→ **Given material**
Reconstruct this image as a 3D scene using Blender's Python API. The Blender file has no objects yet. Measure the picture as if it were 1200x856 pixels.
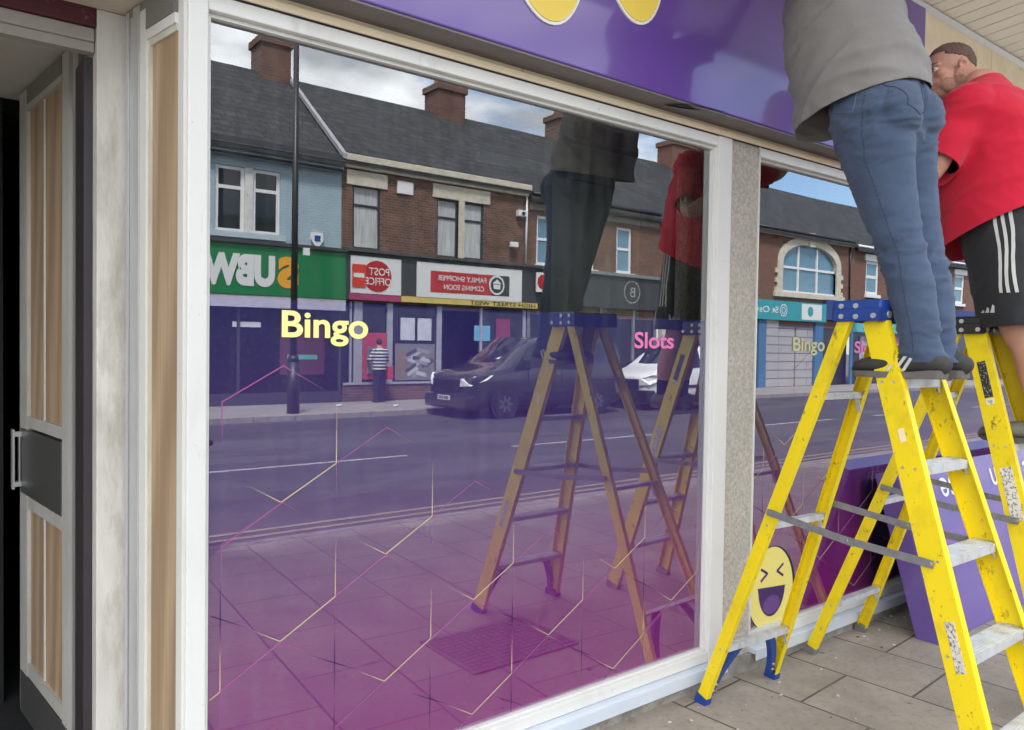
import bpy, bmesh, math, random
from mathutils import Vector, Matrix, noise
R=math.radians
S=bpy.context.scene
COL=S.collection
random.seed(7)
# ------------------------------------------------------------------ camera
CAM_D=2.35; CAM_H=1.60
FPX=908.9
cam=bpy.data.cameras.new('camera'); camo=bpy.data.objects.new('camera',cam); COL.objects.link(camo)
cam.sensor_fit='HORIZONTAL'; cam.sensor_width=36; cam.lens=36*FPX/1200
cam.clip_end=500; cam.clip_start=0.05
yaw,pitch,roll=R(37.569),R(1.419),R(0.842)
F=Vector((math.sin(yaw)*math.cos(pitch),math.cos(yaw)*math.cos(pitch),-math.sin(pitch)))
R0=Vector((math.cos(yaw),-math.sin(yaw),0)); U0=R0.cross(F)
RR=math.cos(roll)*R0+math.sin(roll)*U0; UU=-math.sin(roll)*R0+math.cos(roll)*U0
m=Matrix((RR,UU,-F)).transposed().to_4x4(); m.translation=Vector((0,-CAM_D,CAM_H))
camo.matrix_world=m
S.camera=camo
# ------------------------------------------------------------------ world, sun, exposure
SUN_EL,SUN_AZ=58.0,-35.0      # azimuth measured from +y towards +x : the sun stands behind the bingo hall, to the left
w=bpy.data.worlds.new('World'); S.world=w; w.use_nodes=True
nt=w.node_tree; nt.nodes.clear()
out=nt.nodes.new('ShaderNodeOutputWorld'); bg=nt.nodes.new('ShaderNodeBackground')
sky=nt.nodes.new('ShaderNodeTexSky'); sky.sky_type='NISHITA'; sky.sun_disc=False
sky.sun_elevation=R(SUN_EL); sky.sun_rotation=R(SUN_AZ); sky.ozone_density=3.0; sky.dust_density=.4
bg.inputs['Strength'].default_value=0.14
# clouds: soft broken cloud over the blue, laid out by direction
tc=nt.nodes.new('ShaderNodeTexCoord'); mp=nt.nodes.new('ShaderNodeMapping'); mp.inputs['Scale'].default_value=(1.0,1.0,2.6); mp.inputs['Location'].default_value=(0.35,0.2,0.1)
n1=nt.nodes.new('ShaderNodeTexNoise'); n1.inputs['Scale'].default_value=3.4; n1.inputs['Detail'].default_value=9; n1.inputs['Roughness'].default_value=.58
rp=nt.nodes.new('ShaderNodeValToRGB'); rp.color_ramp.elements[0].position=.44; rp.color_ramp.elements[1].position=.58
sx=nt.nodes.new('ShaderNodeSeparateXYZ'); ma=nt.nodes.new('ShaderNodeMath'); ma.operation='MULTIPLY_ADD'; ma.inputs[1].default_value=-.34; ma.inputs[2].default_value=.20
ad=nt.nodes.new('ShaderNodeMath'); ad.operation='ADD'
cl=nt.nodes.new('ShaderNodeValToRGB'); cl.color_ramp.elements[0].color=(3.6,3.7,3.95,1); cl.color_ramp.elements[0].position=.38; cl.color_ramp.elements[1].position=.62; cl.color_ramp.elements[1].color=(8.8,8.9,9.0,1)
n2=nt.nodes.new('ShaderNodeTexNoise'); n2.inputs['Scale'].default_value=6; n2.inputs['Detail'].default_value=6
mx=nt.nodes.new('ShaderNodeMix'); mx.data_type='RGBA'
L=nt.links.new
L(tc.outputs['Generated'],mp.inputs[0]); L(mp.outputs[0],n1.inputs[0]); L(tc.outputs['Generated'],sx.inputs[0]); L(sx.outputs['X'],ma.inputs[0])
L(n1.outputs[0],ad.inputs[0]); L(ma.outputs[0],ad.inputs[1]); L(ad.outputs[0],rp.inputs[0])
L(mp.outputs[0],n2.inputs[0]); L(n2.outputs[0],cl.inputs[0])
L(rp.outputs[0],mx.inputs['Factor']); L(sky.outputs[0],mx.inputs[6]); L(cl.outputs[0],mx.inputs[7]); L(mx.outputs[2],bg.inputs[0]); L(bg.outputs[0],out.inputs[0])
sl=bpy.data.lights.new('sun','SUN'); sl.energy=3.3; sl.angle=R(10); sl.color=(1,.955,.9)
so=bpy.data.objects.new('sun',sl); COL.objects.link(so)
az=R(SUN_AZ); el=R(SUN_EL)
sd=Vector((math.sin(az)*math.cos(el),math.cos(az)*math.cos(el),math.sin(el)))
so.rotation_euler=sd.to_track_quat('Z','Y').to_euler()
S.view_settings.view_transform='Standard'; S.view_settings.look='None'; S.view_settings.gamma=1; S.view_settings.use_curve_mapping=False
S.view_settings.exposure=1.95
S.cycles.max_bounces=8; S.cycles.transparent_max_bounces=12
# ------------------------------------------------------------------ materials
MT={}
def mat(name,col,rough=.6,metal=0.,var=.12,vscale=6.,bump=0.,bscale=60.,spec=.5,coat=0.,dirt=None,dscale=3.,dlo=.55,dhi=.7,stretch=(1,1,1),emit=0):
    if name in MT: return MT[name]
    m=bpy.data.materials.new(name); m.use_nodes=True; t=m.node_tree; b=t.nodes['Principled BSDF']
    b.inputs['Roughness'].default_value=rough; b.inputs['Metallic'].default_value=metal; b.inputs['Specular IOR Level'].default_value=spec
    b.inputs['Coat Weight'].default_value=coat; b.inputs['Coat Roughness'].default_value=.08
    c=t.nodes.new('ShaderNodeTexCoord'); mp=t.nodes.new('ShaderNodeMapping'); mp.inputs['Scale'].default_value=stretch
    n=t.nodes.new('ShaderNodeTexNoise'); n.inputs['Scale'].default_value=vscale; n.inputs['Detail'].default_value=6
    r=t.nodes.new('ShaderNodeValToRGB'); e=r.color_ramp.elements
    e[0].position=.3; e[1].position=.7
    e[0].color=tuple(max(0,x*(1-var)) for x in col)+(1,); e[1].color=tuple(min(1,x*(1+var)) for x in col)+(1,)
    l=t.links.new; l(c.outputs['Object'],mp.inputs[0]); l(mp.outputs[0],n.inputs[0]); l(n.outputs[0],r.inputs[0])
    o=r.outputs[0]
    if dirt:
        n2=t.nodes.new('ShaderNodeTexNoise'); n2.inputs['Scale'].default_value=dscale; n2.inputs['Detail'].default_value=10; n2.inputs['Roughness'].default_value=.7
        r2=t.nodes.new('ShaderNodeValToRGB'); r2.color_ramp.elements[0].position=dlo; r2.color_ramp.elements[1].position=dhi
        x=t.nodes.new('ShaderNodeMix'); x.data_type='RGBA'; x.inputs[7].default_value=tuple(dirt)+(1,)
        l(mp.outputs[0],n2.inputs[0]); l(n2.outputs[0],r2.inputs[0]); l(r2.outputs[0],x.inputs['Factor']); l(o,x.inputs[6]); o=x.outputs[2]
    l(o,b.inputs['Base Color'])
    if bump:
        n3=t.nodes.new('ShaderNodeTexNoise'); n3.inputs['Scale'].default_value=bscale; n3.inputs['Detail'].default_value=4
        bp=t.nodes.new('ShaderNodeBump'); bp.inputs['Strength'].default_value=bump; bp.inputs['Distance'].default_value=.01
        l(mp.outputs[0],n3.inputs[0]); l(n3.outputs[0],bp.inputs['Height']); l(bp.outputs[0],b.inputs['Normal'])
    if emit:
        b.inputs['Emission Color'].default_value=tuple(col)+(1,); b.inputs['Emission Strength'].default_value=emit
    MT[name]=m; return m
def brickmat(name,c1,c2,mort,bw=.225,bh=.075,ms=.01,rough=.85,axes='xz',rot=0,bump=.5,var=.35,off=.5,dirt=None):
    if name in MT: return MT[name]
    m=bpy.data.materials.new(name); m.use_nodes=True; t=m.node_tree; b=t.nodes['Principled BSDF']; b.inputs['Roughness'].default_value=rough
    l=t.links.new
    c=t.nodes.new('ShaderNodeTexCoord'); s=t.nodes.new('ShaderNodeSeparateXYZ'); cb=t.nodes.new('ShaderNodeCombineXYZ')
    l(c.outputs['Object'],s.inputs[0]); idx={'x':0,'y':1,'z':2}
    l(s.outputs[idx[axes[0]]],cb.inputs[0]); l(s.outputs[idx[axes[1]]],cb.inputs[1])
    mp=t.nodes.new('ShaderNodeMapping'); mp.inputs['Rotation'].default_value=(0,0,rot); l(cb.outputs[0],mp.inputs[0])
    k=t.nodes.new('ShaderNodeTexBrick'); k.offset=off
    k.inputs['Scale'].default_value=1; k.inputs['Brick Width'].default_value=bw; k.inputs['Row Height'].default_value=bh; k.inputs['Mortar Size'].default_value=ms; k.inputs['Mortar Smooth'].default_value=.3
    k.inputs['Color1'].default_value=tuple(c1)+(1,); k.inputs['Color2'].default_value=tuple(c2)+(1,); k.inputs['Mortar'].default_value=tuple(mort)+(1,); k.inputs['Bias'].default_value=0
    l(mp.outputs[0],k.inputs['Vector'])
    n=t.nodes.new('ShaderNodeTexNoise'); n.inputs['Scale'].default_value=2.2; n.inputs['Detail'].default_value=10; n.inputs['Roughness'].default_value=.7; l(c.outputs['Object'],n.inputs[0])
    r=t.nodes.new('ShaderNodeValToRGB'); r.color_ramp.elements[0].position=.25; r.color_ramp.elements[1].position=.75
    lo=1-var; hi=1+var*.5
    r.color_ramp.elements[0].color=(lo,lo,lo,1); r.color_ramp.elements[1].color=(hi,hi,hi,1); l(n.outputs[0],r.inputs[0])
    x=t.nodes.new('ShaderNodeMix'); x.data_type='RGBA'; x.blend_type='MULTIPLY'; x.inputs['Factor'].default_value=1
    l(k.outputs[0],x.inputs[6]); l(r.outputs[0],x.inputs[7]); o=x.outputs[2]
    if dirt:
        n2=t.nodes.new('ShaderNodeTexNoise'); n2.inputs['Scale'].default_value=9; n2.inputs['Detail'].default_value=12; n2.inputs['Roughness'].default_value=.75; l(c.outputs['Object'],n2.inputs[0])
        r2=t.nodes.new('ShaderNodeValToRGB'); r2.color_ramp.elements[0].position=.58; r2.color_ramp.elements[1].position=.7; l(n2.outputs[0],r2.inputs[0])
        y=t.nodes.new('ShaderNodeMix'); y.data_type='RGBA'; y.inputs[7].default_value=tuple(dirt)+(1,); l(r2.outputs[0],y.inputs['Factor']); l(o,y.inputs[6]); o=y.outputs[2]
    l(o,b.inputs['Base Color'])
    bp=t.nodes.new('ShaderNodeBump'); bp.inputs['Strength'].default_value=bump; bp.inputs['Distance'].default_value=.012; bp.invert=True
    n4=t.nodes.new('ShaderNodeTexNoise'); n4.inputs['Scale'].default_value=45; n4.inputs['Detail'].default_value=5; l(c.outputs['Object'],n4.inputs[0])
    a=t.nodes.new('ShaderNodeMath'); a.operation='MULTIPLY_ADD'; a.inputs[1].default_value=-.35; l(n4.outputs[0],a.inputs[0]); l(k.outputs['Fac'],a.inputs[2]); l(a.outputs[0],bp.inputs['Height'])
    l(bp.outputs[0],b.inputs['Normal'])
    MT[name]=m; return m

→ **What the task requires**
Read the lines above. Gather those in which the string "objects" is found.

→ **Result for this exercise**
Reconstruct this image as a 3D scene using Blender's Python API. The Blender file has no objects yet. Measure the picture as if it were 1200x856 pixels.
cam=bpy.data.cameras.new('camera'); camo=bpy.data.objects.new('camera',cam); COL.objects.link(camo)
so=bpy.data.objects.new('sun',sl); COL.objects.link(so)